Nach der Diskussion führte Landtagssekretär Josef Hilti durch das Landtagsgebäude, bevor die Gruppe Schloss Vaduz besuchte und mit Erbprinz Alois sprechen konnte. Beim anschliessenden gemeinsamen Mittagessen stellten Josef Beck, Geschäftsführer der Liechtensteinischen Industrie- und Handelskammer (LIHK), und Adolf Real, Präsident des Bankenverbandes, die beiden Organisationen vor. «Im Ausland kennt man allenfalls das Fürstenhaus und den Bankenplatz», so Beck, der grossen Wert darauf legte, den Gästen den Stellenwert der Industrie und des warenproduzierenden Gewerbes zu veranschaulichen. So würden diese beiden Zweige 36 Prozent der nationalen Wertschöpfung erzielen und rund 42 Prozent der Arbeitnehmer beschäftigen. «Unsere Industrie ist also viel stärker, als man erwarten würde», schloss er.

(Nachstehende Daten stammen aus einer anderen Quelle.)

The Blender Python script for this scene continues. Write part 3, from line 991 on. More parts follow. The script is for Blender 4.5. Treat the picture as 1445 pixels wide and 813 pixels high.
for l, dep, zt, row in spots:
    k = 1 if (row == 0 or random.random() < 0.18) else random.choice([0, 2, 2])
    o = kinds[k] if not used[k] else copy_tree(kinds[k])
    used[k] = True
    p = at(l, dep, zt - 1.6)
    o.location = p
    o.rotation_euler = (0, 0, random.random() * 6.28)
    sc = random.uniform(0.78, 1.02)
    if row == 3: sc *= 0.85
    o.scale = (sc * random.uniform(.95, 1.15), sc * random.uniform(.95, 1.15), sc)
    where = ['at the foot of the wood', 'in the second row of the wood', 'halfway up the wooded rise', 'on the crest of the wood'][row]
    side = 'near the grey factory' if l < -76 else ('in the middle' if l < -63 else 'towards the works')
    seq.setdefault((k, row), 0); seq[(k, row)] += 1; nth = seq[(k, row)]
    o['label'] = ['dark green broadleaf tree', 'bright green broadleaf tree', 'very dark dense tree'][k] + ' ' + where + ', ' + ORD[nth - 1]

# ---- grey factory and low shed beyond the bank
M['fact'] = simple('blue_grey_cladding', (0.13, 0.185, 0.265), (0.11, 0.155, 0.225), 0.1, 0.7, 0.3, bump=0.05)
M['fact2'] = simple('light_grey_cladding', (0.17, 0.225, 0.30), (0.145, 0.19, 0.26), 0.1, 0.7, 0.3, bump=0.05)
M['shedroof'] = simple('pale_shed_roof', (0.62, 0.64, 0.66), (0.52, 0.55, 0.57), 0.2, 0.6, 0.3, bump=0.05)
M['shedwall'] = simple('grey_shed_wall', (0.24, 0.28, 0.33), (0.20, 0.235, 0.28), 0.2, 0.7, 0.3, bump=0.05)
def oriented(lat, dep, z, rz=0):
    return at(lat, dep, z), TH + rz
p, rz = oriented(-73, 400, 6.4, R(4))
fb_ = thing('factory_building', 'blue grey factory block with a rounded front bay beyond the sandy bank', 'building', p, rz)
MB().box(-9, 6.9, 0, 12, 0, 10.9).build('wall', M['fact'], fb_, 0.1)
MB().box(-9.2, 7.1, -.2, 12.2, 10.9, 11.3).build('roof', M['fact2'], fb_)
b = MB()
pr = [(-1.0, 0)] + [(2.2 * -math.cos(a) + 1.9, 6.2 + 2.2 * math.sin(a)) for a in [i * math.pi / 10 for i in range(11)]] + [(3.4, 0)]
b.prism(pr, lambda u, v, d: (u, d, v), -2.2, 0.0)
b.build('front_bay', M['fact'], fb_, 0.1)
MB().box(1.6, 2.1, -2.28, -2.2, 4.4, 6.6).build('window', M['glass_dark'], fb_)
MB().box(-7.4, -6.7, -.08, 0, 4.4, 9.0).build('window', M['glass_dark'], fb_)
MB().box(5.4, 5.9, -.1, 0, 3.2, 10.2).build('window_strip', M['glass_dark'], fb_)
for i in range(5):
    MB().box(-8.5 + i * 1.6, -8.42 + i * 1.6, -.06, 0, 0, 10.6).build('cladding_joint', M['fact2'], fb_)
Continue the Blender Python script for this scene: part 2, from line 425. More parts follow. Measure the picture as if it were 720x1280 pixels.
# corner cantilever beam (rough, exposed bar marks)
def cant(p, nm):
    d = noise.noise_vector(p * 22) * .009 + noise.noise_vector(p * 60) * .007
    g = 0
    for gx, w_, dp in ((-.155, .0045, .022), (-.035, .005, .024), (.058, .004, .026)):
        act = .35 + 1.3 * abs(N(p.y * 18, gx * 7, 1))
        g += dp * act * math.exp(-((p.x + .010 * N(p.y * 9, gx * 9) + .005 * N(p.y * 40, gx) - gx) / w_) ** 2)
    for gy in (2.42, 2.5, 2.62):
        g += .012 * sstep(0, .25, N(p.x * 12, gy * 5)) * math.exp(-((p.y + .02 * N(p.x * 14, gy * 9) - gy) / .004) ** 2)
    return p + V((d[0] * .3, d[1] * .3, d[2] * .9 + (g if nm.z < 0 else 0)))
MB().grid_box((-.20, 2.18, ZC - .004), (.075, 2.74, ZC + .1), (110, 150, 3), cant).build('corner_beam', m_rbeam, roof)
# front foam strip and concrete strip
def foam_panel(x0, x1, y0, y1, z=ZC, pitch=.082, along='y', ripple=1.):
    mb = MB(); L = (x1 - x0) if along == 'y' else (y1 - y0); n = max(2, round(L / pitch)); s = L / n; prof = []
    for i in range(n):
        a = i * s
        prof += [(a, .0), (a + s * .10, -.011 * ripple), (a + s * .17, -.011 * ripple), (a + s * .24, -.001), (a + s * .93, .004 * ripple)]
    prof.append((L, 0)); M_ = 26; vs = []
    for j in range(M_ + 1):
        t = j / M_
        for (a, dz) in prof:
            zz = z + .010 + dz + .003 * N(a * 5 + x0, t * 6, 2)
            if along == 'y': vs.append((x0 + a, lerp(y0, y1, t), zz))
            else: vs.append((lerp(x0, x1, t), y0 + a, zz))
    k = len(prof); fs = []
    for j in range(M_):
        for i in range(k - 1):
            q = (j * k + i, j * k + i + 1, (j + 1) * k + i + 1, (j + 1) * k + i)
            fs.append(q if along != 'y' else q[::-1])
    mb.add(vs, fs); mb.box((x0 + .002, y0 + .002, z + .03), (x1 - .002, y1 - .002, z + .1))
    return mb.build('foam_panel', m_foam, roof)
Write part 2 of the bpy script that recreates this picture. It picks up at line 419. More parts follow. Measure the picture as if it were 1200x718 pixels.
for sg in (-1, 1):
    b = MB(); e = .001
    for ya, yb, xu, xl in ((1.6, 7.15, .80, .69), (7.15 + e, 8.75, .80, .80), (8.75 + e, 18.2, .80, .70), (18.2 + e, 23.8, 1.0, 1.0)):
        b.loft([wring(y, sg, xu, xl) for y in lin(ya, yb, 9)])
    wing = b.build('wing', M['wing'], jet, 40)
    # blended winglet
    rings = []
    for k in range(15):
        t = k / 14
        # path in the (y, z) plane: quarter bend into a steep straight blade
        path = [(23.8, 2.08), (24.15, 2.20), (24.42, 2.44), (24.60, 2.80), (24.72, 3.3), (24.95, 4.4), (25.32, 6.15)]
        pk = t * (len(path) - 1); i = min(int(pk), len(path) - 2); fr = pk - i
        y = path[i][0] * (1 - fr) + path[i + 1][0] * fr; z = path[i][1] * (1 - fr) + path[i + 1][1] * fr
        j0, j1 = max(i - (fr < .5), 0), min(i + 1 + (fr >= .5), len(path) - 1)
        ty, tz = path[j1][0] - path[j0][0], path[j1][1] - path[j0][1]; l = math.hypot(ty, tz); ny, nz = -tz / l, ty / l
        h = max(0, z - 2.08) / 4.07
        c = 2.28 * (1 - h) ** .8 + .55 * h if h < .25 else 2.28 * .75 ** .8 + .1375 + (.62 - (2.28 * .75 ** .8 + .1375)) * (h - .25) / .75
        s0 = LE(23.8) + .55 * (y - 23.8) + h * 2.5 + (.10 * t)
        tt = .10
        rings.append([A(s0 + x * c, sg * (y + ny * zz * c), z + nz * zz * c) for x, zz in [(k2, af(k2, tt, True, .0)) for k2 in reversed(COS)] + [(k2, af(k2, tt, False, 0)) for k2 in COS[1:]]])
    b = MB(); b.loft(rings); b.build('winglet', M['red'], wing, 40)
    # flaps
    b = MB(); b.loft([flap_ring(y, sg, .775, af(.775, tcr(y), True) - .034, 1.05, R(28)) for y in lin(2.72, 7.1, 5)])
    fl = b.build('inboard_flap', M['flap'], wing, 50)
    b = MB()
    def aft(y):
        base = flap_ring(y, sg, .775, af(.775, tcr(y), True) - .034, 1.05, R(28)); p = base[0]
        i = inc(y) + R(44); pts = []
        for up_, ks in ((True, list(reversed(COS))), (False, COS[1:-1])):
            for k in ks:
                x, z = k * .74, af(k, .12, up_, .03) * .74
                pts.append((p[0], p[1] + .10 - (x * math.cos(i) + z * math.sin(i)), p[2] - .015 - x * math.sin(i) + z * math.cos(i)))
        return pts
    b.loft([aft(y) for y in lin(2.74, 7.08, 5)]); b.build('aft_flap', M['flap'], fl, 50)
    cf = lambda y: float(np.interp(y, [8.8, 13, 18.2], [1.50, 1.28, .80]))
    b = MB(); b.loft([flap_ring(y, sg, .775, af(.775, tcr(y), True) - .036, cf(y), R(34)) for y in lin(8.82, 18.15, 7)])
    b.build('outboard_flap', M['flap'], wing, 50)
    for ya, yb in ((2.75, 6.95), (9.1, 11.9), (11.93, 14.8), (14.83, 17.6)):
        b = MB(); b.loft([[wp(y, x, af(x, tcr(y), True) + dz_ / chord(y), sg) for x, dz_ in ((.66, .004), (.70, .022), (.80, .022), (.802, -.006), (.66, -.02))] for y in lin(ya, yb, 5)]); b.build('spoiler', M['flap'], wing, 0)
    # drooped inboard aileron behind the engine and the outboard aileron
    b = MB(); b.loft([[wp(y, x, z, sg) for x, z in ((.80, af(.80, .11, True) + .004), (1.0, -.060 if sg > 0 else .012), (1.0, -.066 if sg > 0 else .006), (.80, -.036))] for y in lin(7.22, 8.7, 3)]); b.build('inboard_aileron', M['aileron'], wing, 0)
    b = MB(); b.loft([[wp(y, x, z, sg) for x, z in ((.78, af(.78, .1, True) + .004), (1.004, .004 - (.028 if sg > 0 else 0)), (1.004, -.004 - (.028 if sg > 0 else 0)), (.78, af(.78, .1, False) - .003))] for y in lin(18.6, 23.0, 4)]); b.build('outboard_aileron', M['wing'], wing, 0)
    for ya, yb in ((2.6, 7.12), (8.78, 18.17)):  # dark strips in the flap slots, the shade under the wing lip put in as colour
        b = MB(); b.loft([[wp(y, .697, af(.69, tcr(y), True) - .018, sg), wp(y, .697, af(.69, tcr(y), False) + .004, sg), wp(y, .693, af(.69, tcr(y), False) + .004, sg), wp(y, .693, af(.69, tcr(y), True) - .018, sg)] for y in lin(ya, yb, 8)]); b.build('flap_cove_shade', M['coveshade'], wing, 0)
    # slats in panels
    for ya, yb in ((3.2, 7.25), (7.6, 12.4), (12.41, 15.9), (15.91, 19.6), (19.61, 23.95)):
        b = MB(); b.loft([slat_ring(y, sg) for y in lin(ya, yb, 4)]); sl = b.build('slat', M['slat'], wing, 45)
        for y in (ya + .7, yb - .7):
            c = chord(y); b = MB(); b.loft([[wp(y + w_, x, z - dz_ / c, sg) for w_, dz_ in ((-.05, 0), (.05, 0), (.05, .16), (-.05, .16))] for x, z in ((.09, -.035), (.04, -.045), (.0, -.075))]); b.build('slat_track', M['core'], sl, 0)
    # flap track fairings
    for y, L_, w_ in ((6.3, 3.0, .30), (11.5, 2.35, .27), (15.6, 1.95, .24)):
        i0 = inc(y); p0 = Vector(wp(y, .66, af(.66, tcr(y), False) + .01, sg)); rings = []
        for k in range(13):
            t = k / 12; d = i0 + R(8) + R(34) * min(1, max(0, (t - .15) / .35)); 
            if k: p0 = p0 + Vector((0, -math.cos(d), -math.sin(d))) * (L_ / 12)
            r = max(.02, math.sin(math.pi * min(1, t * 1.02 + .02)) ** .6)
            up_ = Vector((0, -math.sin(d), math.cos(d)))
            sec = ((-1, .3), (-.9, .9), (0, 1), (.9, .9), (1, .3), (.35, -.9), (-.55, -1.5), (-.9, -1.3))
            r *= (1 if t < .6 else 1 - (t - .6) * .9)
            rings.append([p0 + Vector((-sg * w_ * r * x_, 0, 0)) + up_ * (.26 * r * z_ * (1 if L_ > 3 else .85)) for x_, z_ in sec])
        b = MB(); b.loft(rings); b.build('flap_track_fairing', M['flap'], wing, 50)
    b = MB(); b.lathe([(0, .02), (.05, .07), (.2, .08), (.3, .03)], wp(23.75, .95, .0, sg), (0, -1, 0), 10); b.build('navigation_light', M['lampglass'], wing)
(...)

Adolf Real erklärte, dass am Finanzplatz 5000 Leute beschäftigt seien und dieser sich in einem Transformationsprozess befinde. Denn der Fürst und die Regierung hätten vor mehr als zwei Jahren eine Neuausrichtung auf deklarierte Gelder beschlossen. Als Folge davon nannte er die 23 Steuerabkommen. Real ist zuversichtlich, dass der liechtensteinische Finanzplatz auch nach der Neuausrichtung erfolgreich sein kann. Neue und innovative Produkte wie auch die Neufassung des Fondsgesetzes, wodurch europäische Standards umgesetzt werden, würden die Basis für die neue Ausrichtung legen. Denn durch diese Umsetzung erhalte Liechtenstein den EU-Pass für alle Produkte und könne am schweizerischen und am europäischen Wirtschaftsraum partizipieren.